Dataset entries
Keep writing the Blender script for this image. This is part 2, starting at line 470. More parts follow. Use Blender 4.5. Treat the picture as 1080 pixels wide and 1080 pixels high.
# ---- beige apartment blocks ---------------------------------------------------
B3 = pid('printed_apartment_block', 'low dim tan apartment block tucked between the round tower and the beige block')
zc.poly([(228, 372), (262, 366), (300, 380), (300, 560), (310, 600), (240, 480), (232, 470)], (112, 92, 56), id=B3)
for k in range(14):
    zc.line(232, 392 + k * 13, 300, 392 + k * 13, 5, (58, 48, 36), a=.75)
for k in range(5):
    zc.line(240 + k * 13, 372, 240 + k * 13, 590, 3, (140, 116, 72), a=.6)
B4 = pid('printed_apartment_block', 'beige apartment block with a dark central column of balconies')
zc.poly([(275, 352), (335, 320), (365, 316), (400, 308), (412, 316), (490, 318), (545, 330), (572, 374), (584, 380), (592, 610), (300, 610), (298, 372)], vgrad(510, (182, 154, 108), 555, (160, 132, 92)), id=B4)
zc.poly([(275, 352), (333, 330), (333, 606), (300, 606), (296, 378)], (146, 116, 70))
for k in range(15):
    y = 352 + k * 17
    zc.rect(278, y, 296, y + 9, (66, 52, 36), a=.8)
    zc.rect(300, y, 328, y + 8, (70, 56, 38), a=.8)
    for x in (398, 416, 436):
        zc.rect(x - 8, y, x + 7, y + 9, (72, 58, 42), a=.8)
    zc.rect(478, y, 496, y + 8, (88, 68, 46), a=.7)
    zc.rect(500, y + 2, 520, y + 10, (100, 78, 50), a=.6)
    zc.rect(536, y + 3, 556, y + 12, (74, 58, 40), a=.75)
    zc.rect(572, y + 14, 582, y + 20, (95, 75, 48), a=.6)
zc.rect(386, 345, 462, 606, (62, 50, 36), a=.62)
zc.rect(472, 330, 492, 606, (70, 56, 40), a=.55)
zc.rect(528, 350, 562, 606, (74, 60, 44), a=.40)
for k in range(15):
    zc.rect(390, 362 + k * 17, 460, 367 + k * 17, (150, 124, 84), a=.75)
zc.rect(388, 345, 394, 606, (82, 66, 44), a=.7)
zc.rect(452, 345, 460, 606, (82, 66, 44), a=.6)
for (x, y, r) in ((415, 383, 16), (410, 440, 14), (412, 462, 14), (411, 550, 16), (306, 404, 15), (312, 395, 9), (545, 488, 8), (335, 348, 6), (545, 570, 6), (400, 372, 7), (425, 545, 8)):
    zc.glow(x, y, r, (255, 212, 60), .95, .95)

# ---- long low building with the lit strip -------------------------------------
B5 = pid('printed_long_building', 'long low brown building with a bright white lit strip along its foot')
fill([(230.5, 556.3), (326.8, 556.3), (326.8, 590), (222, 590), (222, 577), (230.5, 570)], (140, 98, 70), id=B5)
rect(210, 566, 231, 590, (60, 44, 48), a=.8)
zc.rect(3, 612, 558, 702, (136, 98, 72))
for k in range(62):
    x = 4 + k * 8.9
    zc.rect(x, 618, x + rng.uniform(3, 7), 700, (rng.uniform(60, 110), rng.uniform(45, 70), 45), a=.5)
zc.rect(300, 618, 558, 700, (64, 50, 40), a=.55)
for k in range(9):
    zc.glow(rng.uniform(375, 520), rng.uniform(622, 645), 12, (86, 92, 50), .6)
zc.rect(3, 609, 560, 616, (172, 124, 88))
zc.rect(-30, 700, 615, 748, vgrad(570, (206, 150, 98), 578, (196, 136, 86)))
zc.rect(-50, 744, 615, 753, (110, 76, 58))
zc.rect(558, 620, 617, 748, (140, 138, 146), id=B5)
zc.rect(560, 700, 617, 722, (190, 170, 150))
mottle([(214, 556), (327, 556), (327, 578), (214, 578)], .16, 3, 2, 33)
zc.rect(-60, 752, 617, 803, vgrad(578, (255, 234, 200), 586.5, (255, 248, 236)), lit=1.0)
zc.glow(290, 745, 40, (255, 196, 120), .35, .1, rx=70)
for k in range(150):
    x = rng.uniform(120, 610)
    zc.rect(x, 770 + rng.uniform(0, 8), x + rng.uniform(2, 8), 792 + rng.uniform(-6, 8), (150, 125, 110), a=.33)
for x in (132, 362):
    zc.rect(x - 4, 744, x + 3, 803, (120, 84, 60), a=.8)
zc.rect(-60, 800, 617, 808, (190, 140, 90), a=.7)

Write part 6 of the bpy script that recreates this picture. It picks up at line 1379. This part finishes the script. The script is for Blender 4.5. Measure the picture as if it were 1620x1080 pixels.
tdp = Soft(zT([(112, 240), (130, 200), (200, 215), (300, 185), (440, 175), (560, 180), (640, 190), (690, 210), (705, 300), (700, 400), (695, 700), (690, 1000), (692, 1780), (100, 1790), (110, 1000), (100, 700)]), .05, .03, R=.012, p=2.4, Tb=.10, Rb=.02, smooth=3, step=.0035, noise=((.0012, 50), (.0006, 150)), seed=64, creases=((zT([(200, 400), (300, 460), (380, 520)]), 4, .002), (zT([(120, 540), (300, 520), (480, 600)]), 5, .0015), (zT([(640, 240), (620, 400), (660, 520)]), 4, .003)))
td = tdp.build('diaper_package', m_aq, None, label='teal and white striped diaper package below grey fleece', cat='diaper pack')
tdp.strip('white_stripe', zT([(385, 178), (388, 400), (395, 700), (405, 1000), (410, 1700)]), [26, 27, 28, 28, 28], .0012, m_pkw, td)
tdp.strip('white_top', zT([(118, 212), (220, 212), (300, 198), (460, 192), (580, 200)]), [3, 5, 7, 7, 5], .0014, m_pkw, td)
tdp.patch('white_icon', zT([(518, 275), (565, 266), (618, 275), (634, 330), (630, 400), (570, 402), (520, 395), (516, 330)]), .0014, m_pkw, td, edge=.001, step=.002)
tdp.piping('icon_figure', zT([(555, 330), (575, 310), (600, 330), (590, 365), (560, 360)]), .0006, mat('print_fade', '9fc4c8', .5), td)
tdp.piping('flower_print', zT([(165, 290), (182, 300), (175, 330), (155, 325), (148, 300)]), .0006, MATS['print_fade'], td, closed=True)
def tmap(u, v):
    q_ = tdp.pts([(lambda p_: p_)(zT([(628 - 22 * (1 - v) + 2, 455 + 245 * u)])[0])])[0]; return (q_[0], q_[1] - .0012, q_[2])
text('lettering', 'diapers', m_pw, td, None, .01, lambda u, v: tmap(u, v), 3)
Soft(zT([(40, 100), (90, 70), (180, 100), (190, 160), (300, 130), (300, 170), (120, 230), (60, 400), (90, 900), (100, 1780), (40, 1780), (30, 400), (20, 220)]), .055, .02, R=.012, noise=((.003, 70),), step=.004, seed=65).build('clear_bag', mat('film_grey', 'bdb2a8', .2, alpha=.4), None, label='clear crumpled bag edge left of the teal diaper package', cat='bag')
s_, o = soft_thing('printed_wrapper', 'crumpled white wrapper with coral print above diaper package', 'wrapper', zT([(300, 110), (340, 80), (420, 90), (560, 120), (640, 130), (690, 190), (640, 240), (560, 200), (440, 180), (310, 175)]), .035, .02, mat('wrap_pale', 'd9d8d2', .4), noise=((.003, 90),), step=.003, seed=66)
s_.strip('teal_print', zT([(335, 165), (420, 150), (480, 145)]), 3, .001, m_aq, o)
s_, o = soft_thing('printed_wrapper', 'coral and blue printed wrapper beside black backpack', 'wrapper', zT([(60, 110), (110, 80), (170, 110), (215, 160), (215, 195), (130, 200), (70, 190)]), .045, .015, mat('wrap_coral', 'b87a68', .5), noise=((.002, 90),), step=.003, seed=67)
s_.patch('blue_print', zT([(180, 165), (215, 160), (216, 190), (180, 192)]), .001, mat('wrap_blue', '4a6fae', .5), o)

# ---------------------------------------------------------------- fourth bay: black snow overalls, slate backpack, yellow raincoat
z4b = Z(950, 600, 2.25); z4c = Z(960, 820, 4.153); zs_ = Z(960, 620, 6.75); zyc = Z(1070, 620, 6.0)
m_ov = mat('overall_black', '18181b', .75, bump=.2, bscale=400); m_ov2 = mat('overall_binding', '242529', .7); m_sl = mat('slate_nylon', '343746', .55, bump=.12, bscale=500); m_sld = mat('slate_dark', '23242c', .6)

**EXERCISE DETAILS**
Copy each line above where the string "This" occurs.

**EXERCISE RESULT**
Keep writing the Blender script for this image. This is part 2, starting at line 470. More parts follow. Use Blender 4.5. Treat the picture as 1080 pixels wide and 1080 pixels high.
Write part 6 of the bpy script that recreates this picture. It picks up at line 1379. This part finishes the script. The script is for Blender 4.5. Measure the picture as if it were 1620x1080 pixels.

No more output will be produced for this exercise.